A court in the Ivorian city of Abidjan on Tuesday, sentenced former National Assembly Speaker Guillaume Soro to 20 years in prison for concealment of public money and money-laundering.
He was also sentence to seven years for deprivation of civil rights, and fines of CFA4.5 billion and CFA2 billion for damages to the state over the same charges.
According to Abdoulaye Meite, one of the state lawyers involved in the case said the criminal court’s sentencing of Soro marks the beginning of a new era in the country as the corrupt are hunted down and punished wherever they may be.
Mr.
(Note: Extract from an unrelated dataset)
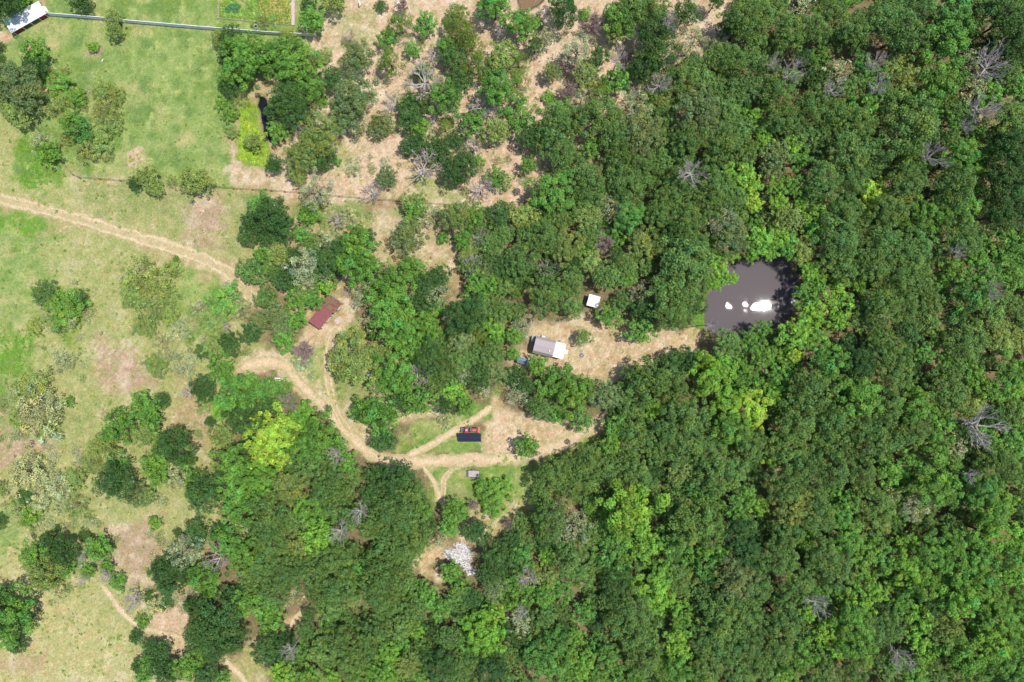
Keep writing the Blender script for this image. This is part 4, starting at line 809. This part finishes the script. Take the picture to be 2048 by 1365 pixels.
m.build("wire", M_DARKWOOD, f)

# garden plot
fp = along([(440,-20),(437.5,37.5),(510,45),(590,52.5),(590.5,-20)], 2.2, 0.0)
f = tag(empty("garden_fence", fp[0]), "low white wire and board fence round the garden plot", "fence"); f0 = Vector(fp[0])
for p in fp: MB().box((0, 0, 0.3), (0.08, 0.08, 0.6)).build("post", M_WHITE, f, p - f0)
m = MB()
for a, c in zip(fp[:-1], fp[1:]):
    d = c - a; m.box(((a + c)/2 - f0) + Vector((0, 0, 0.13)), (d.length*0.99, 0.05, 0.16), rz=math.atan2(d.y, d.x))
m.build("board", M_DECK, f)
P1 = [W(x, y)[:2] for x, y in ((583,-30),(590,-30),(589,50),(583,50))]; m = MB(); m.add([(x, y, 0.008) for x, y in P1], [(3, 2, 1, 0)]); tag(m.build("garden_path", M_CONC), kind="structure")
items = []
for row in range(13):
    for k in range(34):
        x = 517 + row*5.3 + k*0.25 + rp.uniform(-1, 1); y = -14 + k*1.85 + rp.uniform(-.6, .6)
        if x > 582 or y > 47 or rp.random() < 0.12: continue
        X, Y, _ = W(x, y); s = rp.uniform(0.28, 0.46); items.append((rp.choice(LOW['tuft']), (X, Y, 0.1), (s*0.8, s, s*0.9), 0, jcol(rp.choice([(136,162,72),(160,172,84),(120,148,70),(190,176,104)]), 0.1)))
for k in range(170):
    x = rp.uniform(443, 516); y = rp.uniform(-14, 36); X, Y, _ = W(x, y); s = rp.uniform(0.3, 0.6); items.append((rp.choice(LOW['tuft']), (X, Y, 0.04), (s, s, s*0.6), 0, jcol(rp.choice([(128,162,68),(118,152,64),(146,166,84)]), 0.1)))
for k in range(26):
    x = rp.uniform(454, 478); y = rp.uniform(13, 23); X, Y, _ = W(x, y); s = rp.uniform(0.5, 0.7); items.append((rp.choice(LOW['tuft']), (X, Y, 0.15), (s, s, s), 0, jcol((86, 134, 84), 0.1)))
tag(merge("garden_crops", items, M_LEAF), "rows of leafy crops and greens in the garden plot", "crops")
def tub(px, py, r, label, name="bucket", h=0.4, mat=M_WHITE, hole=0.75):
    o = thing(name, px, py, h, 0, label, name.replace("_", " ")); MB().tube([(0, 0, 0), (0, 0, h*0.5), (0, 0, h), (0, 0, h), (0, 0, h*0.7)], [r*0.85, r*0.95, r, r*hole, r*hole*0.95], 16).build("shell", mat, o, smooth=False); return o
tub(511.5, 53, 0.4, "white feed tub beside the rail fence under the hedge trees", "feed_tub", 0.45)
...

Soro’s lawyers were absent from the hearing.
According to Meite, they were informed of the hearing, but they deliberately chose not to appear in court.
In a statement relating to the hearing, and sent to APA, state lawyers claimed the defendant’s team knew about it several weeks before.
This case “is only the logical outcome of the judicial process in which these lawyers actively participated until the order, which referred their client to the Criminal Court of Abidjan,” the state lawyers added.
“The hearing is taking place following a rigorous preliminary investigation phase, during which these lawyers were put in a position to develop, without any restriction or hindrance, their means of defense…and this, despite the non-appearance of the defendant” their statement said.
State lawyers claimed that as part of investigation, the defendant’s team “exploited all the appeals required by the jurisdictional acts taken against their client.”
Mr. Guillaume Soro, a former Speaker of the Ivorian National Assembly is currently in France.